По сути дела, мне удалось хорошо выиграть лишь одну партию — девятую (а всего две!"). Хотя после этой партии счет в пользу Таля был минимальным, но в дальнейшем мой партнер или доминировал, или я не пользовался подвернувшимися возможностями. Таль заслуженно победил, в этом матче он был явно сильнее своего партнера.
Матч закрывал вице-президент Марсель Берман (Франция) — Рогард с 1956 года так ни разу и не посетил Советский Союз. Был Берман уже неизлечимо болен, через три месяца его не стало; он, вероятно, догадывался, что обречен. При этих обстоятельствах можно было поверить его искренности: Берман воздал мне должное не только как шахматисту, но и как спортсмену. Это было весьма трогательно. Познакомились мы с ним на конгрессе в 1949 году, тогда я дал сеанс сильнейшим шахматистам Парижа, и в благодарность Берман передал для моей жены флакон духов таких размеров, какого не пришлось мне видеть ни ранее, ни позже!
Итак, второй и последний раз я получил право на реванш. Нужно ли его использовать?
После матча (как и в 1958 году) все партии были разложены по полочкам. Я удивился своей слабой игре.
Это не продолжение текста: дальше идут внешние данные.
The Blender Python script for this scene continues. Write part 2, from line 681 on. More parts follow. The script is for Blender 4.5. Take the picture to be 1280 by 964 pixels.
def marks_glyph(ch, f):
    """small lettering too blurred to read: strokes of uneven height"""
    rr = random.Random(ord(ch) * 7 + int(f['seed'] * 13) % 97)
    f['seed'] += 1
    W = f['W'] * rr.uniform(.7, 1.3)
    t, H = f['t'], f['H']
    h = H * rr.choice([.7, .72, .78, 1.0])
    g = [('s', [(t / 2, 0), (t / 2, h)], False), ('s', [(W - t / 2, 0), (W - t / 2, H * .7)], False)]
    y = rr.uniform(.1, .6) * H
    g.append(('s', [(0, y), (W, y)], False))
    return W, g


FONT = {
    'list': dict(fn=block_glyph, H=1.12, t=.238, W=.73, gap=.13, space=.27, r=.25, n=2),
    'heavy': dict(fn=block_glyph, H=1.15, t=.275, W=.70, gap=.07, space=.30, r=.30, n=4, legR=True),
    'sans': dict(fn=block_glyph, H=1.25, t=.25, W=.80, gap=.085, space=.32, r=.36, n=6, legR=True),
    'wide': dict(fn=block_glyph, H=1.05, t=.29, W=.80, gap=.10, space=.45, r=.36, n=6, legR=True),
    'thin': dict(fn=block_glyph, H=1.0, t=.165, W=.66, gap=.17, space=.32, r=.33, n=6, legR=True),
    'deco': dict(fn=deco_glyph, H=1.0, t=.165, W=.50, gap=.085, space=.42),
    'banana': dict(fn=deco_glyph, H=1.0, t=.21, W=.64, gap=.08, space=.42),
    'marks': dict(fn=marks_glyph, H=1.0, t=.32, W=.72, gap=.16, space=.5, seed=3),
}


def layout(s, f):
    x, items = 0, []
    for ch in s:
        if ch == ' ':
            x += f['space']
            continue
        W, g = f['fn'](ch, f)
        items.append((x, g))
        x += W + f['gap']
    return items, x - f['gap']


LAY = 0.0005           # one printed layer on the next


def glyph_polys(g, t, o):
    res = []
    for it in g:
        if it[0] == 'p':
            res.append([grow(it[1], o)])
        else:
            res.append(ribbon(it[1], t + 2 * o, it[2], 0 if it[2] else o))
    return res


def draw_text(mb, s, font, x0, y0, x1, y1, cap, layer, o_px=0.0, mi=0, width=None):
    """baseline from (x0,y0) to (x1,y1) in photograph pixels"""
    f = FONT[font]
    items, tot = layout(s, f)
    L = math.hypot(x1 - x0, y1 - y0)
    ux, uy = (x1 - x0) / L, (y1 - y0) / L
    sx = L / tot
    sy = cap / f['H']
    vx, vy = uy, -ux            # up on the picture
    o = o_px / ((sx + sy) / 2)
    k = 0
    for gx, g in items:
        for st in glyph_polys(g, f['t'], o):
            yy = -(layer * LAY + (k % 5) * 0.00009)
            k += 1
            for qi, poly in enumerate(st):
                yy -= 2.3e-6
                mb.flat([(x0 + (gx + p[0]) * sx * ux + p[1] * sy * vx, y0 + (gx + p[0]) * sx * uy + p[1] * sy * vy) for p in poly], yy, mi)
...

Когда анализируешь партии, не учитывая цейтнота, азарта борьбы и прочих особенностей шахматного соревнования, все предстает в ином свете. И решил я играть, работая в двух направлениях: 1) пойти на выучку к Талю и стать хорошим, хитрым практиком и 2) подготовить такие начала и связанные с ними планы в середине игры, когда борьба носит закрытый характер, доска раздроблена на отдельные участки, фигуры малоподвижны; пусть объективно позиция у меня будет хуже, но тогда свои быстродействие и память мой партнер не сумеет использовать (а мое понимание шахматных позиций сможет сказаться). Но до матч-реванша предстояло еще одно соревнование — Всемирная Олимпиада в Лейпциге.
Играли мы в помещении Лейпцигской ярмарки. Помещение длинное и узкое, неудобное, когда партия вызывает большой интерес, удобное, если участники не пользуются вниманием зрителей. Слава богу, я относился ко второй группе, но все же сыграл две хорошие партии — белыми против Шмида (ФРГ) и черными против Нейкирха (Болгария). К первой группе участников относились, конечно, и Таль, и Фишер. Когда они встретились — было столпотворение.
Шахматный союз ГДР отлично провел Олимпиаду.
К участникам относились весьма внимательно. В выходной день в местном театре правительство устроило грандиозный банкет. Столы советской и американской команд были рядом; вместе пили, вместе веселились и вместе направились восвояси в гостиницу «Астория». Опытный журналист Флор, конечно, шел рядом с юным Фишером: «Бобби, не собираетесь жениться?»